(Records with scene code)

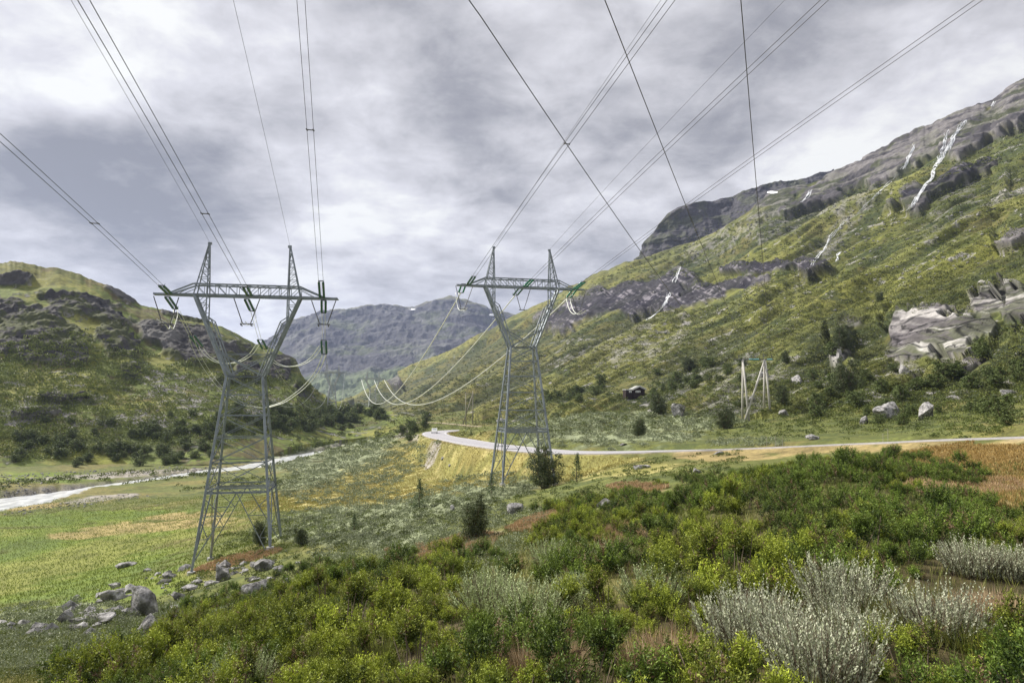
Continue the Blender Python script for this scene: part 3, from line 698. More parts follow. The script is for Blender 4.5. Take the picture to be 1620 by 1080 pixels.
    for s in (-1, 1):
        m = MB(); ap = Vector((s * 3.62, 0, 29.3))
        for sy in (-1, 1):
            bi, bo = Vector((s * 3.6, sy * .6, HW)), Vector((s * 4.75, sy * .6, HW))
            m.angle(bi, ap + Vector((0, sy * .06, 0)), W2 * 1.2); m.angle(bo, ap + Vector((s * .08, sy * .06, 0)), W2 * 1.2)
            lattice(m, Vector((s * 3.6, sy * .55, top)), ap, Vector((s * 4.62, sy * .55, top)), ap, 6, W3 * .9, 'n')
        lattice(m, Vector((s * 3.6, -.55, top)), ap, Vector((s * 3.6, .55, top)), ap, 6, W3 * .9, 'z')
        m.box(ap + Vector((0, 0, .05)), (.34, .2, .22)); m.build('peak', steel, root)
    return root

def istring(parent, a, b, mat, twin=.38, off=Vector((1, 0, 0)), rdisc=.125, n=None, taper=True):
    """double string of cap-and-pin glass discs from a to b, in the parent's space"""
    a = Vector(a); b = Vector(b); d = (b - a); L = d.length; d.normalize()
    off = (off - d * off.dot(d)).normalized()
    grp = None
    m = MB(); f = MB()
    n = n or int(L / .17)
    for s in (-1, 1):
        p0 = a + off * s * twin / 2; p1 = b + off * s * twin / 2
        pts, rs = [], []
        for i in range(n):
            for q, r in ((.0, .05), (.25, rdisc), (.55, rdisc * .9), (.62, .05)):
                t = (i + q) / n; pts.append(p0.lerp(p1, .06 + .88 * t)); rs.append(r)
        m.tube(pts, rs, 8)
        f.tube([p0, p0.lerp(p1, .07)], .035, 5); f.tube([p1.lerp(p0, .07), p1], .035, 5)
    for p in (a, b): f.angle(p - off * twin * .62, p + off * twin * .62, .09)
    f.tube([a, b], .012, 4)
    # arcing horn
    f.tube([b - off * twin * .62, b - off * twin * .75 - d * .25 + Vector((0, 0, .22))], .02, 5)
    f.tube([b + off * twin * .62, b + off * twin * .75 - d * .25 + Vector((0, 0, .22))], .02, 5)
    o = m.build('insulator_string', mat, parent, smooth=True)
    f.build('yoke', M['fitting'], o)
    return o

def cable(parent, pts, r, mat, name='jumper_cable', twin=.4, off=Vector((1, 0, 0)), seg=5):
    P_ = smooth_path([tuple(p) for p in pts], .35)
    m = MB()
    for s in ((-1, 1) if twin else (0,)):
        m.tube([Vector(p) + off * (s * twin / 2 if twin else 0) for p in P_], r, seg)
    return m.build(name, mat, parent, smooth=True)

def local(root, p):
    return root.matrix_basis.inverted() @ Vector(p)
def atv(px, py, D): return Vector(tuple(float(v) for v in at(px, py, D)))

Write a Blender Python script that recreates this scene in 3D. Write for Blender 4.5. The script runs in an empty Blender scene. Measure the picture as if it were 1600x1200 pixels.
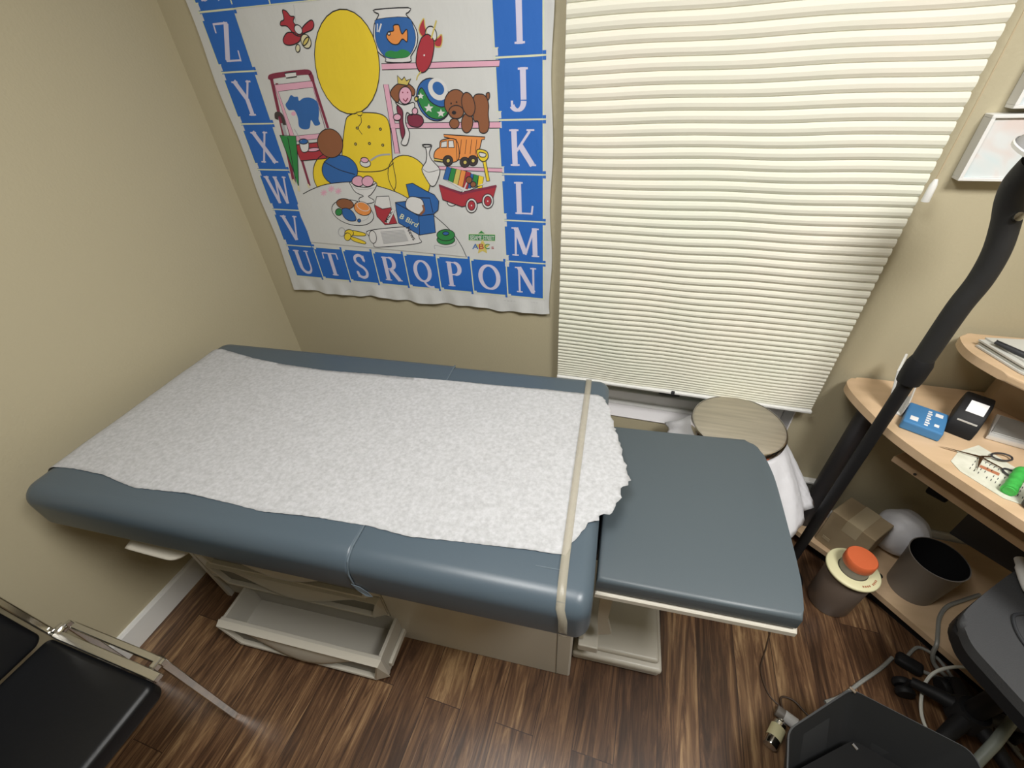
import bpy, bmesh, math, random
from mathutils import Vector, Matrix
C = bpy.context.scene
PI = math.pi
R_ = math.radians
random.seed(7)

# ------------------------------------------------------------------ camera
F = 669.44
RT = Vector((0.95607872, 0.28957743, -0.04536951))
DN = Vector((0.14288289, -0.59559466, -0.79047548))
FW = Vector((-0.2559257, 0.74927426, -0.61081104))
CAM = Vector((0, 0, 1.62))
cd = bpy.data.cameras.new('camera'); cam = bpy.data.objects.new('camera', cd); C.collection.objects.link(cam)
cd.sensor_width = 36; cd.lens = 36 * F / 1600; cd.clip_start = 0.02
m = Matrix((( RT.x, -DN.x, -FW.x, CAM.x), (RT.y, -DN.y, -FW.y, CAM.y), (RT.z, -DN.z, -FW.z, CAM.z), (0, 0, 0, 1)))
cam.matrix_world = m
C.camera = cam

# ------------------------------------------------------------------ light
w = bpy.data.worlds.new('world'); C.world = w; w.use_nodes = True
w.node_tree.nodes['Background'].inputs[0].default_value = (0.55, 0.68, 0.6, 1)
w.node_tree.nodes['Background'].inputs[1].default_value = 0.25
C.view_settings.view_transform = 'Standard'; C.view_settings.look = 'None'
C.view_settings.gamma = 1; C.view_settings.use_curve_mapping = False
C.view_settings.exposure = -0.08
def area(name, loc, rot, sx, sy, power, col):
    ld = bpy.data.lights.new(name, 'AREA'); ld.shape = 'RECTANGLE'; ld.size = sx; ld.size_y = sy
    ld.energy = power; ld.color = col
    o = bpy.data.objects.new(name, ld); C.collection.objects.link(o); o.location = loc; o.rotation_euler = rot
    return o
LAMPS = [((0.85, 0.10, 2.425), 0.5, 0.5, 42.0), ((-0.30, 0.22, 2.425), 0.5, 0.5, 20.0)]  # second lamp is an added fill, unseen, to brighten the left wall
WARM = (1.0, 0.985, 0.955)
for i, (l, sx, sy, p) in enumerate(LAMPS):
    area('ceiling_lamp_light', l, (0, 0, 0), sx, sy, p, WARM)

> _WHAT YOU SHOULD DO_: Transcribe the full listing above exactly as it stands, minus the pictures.

> _EXERCISE RESULT_:
Continue the Blender Python script for this scene: part 3, from line 698. More parts follow. The script is for Blender 4.5. Take the picture to be 1620 by 1080 pixels.
    for s in (-1, 1):
        m = MB(); ap = Vector((s * 3.62, 0, 29.3))
        for sy in (-1, 1):
            bi, bo = Vector((s * 3.6, sy * .6, HW)), Vector((s * 4.75, sy * .6, HW))
            m.angle(bi, ap + Vector((0, sy * .06, 0)), W2 * 1.2); m.angle(bo, ap + Vector((s * .08, sy * .06, 0)), W2 * 1.2)
            lattice(m, Vector((s * 3.6, sy * .55, top)), ap, Vector((s * 4.62, sy * .55, top)), ap, 6, W3 * .9, 'n')
        lattice(m, Vector((s * 3.6, -.55, top)), ap, Vector((s * 3.6, .55, top)), ap, 6, W3 * .9, 'z')
        m.box(ap + Vector((0, 0, .05)), (.34, .2, .22)); m.build('peak', steel, root)
    return root

def istring(parent, a, b, mat, twin=.38, off=Vector((1, 0, 0)), rdisc=.125, n=None, taper=True):
    """double string of cap-and-pin glass discs from a to b, in the parent's space"""
    a = Vector(a); b = Vector(b); d = (b - a); L = d.length; d.normalize()
    off = (off - d * off.dot(d)).normalized()
    grp = None
    m = MB(); f = MB()
    n = n or int(L / .17)
    for s in (-1, 1):
        p0 = a + off * s * twin / 2; p1 = b + off * s * twin / 2
        pts, rs = [], []
        for i in range(n):
            for q, r in ((.0, .05), (.25, rdisc), (.55, rdisc * .9), (.62, .05)):
                t = (i + q) / n; pts.append(p0.lerp(p1, .06 + .88 * t)); rs.append(r)
        m.tube(pts, rs, 8)
        f.tube([p0, p0.lerp(p1, .07)], .035, 5); f.tube([p1.lerp(p0, .07), p1], .035, 5)
    for p in (a, b): f.angle(p - off * twin * .62, p + off * twin * .62, .09)
    f.tube([a, b], .012, 4)
    # arcing horn
    f.tube([b - off * twin * .62, b - off * twin * .75 - d * .25 + Vector((0, 0, .22))], .02, 5)
    f.tube([b + off * twin * .62, b + off * twin * .75 - d * .25 + Vector((0, 0, .22))], .02, 5)
    o = m.build('insulator_string', mat, parent, smooth=True)
    f.build('yoke', M['fitting'], o)
    return o

def cable(parent, pts, r, mat, name='jumper_cable', twin=.4, off=Vector((1, 0, 0)), seg=5):
    P_ = smooth_path([tuple(p) for p in pts], .35)
    m = MB()
    for s in ((-1, 1) if twin else (0,)):
        m.tube([Vector(p) + off * (s * twin / 2 if twin else 0) for p in P_], r, seg)
    return m.build(name, mat, parent, smooth=True)

def local(root, p):
    return root.matrix_basis.inverted() @ Vector(p)
def atv(px, py, D): return Vector(tuple(float(v) for v in at(px, py, D)))

Write a Blender Python script that recreates this scene in 3D. Write for Blender 4.5. The script runs in an empty Blender scene. Measure the picture as if it were 1600x1200 pixels.
import bpy, bmesh, math, random
from mathutils import Vector, Matrix
C = bpy.context.scene
PI = math.pi
R_ = math.radians
random.seed(7)

# ------------------------------------------------------------------ camera
F = 669.44
RT = Vector((0.95607872, 0.28957743, -0.04536951))
DN = Vector((0.14288289, -0.59559466, -0.79047548))
FW = Vector((-0.2559257, 0.74927426, -0.61081104))
CAM = Vector((0, 0, 1.62))
cd = bpy.data.cameras.new('camera'); cam = bpy.data.objects.new('camera', cd); C.collection.objects.link(cam)
cd.sensor_width = 36; cd.lens = 36 * F / 1600; cd.clip_start = 0.02
m = Matrix((( RT.x, -DN.x, -FW.x, CAM.x), (RT.y, -DN.y, -FW.y, CAM.y), (RT.z, -DN.z, -FW.z, CAM.z), (0, 0, 0, 1)))
cam.matrix_world = m
C.camera = cam

# ------------------------------------------------------------------ light
w = bpy.data.worlds.new('world'); C.world = w; w.use_nodes = True
w.node_tree.nodes['Background'].inputs[0].default_value = (0.55, 0.68, 0.6, 1)
w.node_tree.nodes['Background'].inputs[1].default_value = 0.25
C.view_settings.view_transform = 'Standard'; C.view_settings.look = 'None'
C.view_settings.gamma = 1; C.view_settings.use_curve_mapping = False
C.view_settings.exposure = -0.08
def area(name, loc, rot, sx, sy, power, col):
    ld = bpy.data.lights.new(name, 'AREA'); ld.shape = 'RECTANGLE'; ld.size = sx; ld.size_y = sy
    ld.energy = power; ld.color = col
    o = bpy.data.objects.new(name, ld); C.collection.objects.link(o); o.location = loc; o.rotation_euler = rot
    return o
LAMPS = [((0.85, 0.10, 2.425), 0.5, 0.5, 42.0), ((-0.30, 0.22, 2.425), 0.5, 0.5, 20.0)]  # second lamp is an added fill, unseen, to brighten the left wall
WARM = (1.0, 0.985, 0.955)
for i, (l, sx, sy, p) in enumerate(LAMPS):
    area('ceiling_lamp_light', l, (0, 0, 0), sx, sy, p, WARM)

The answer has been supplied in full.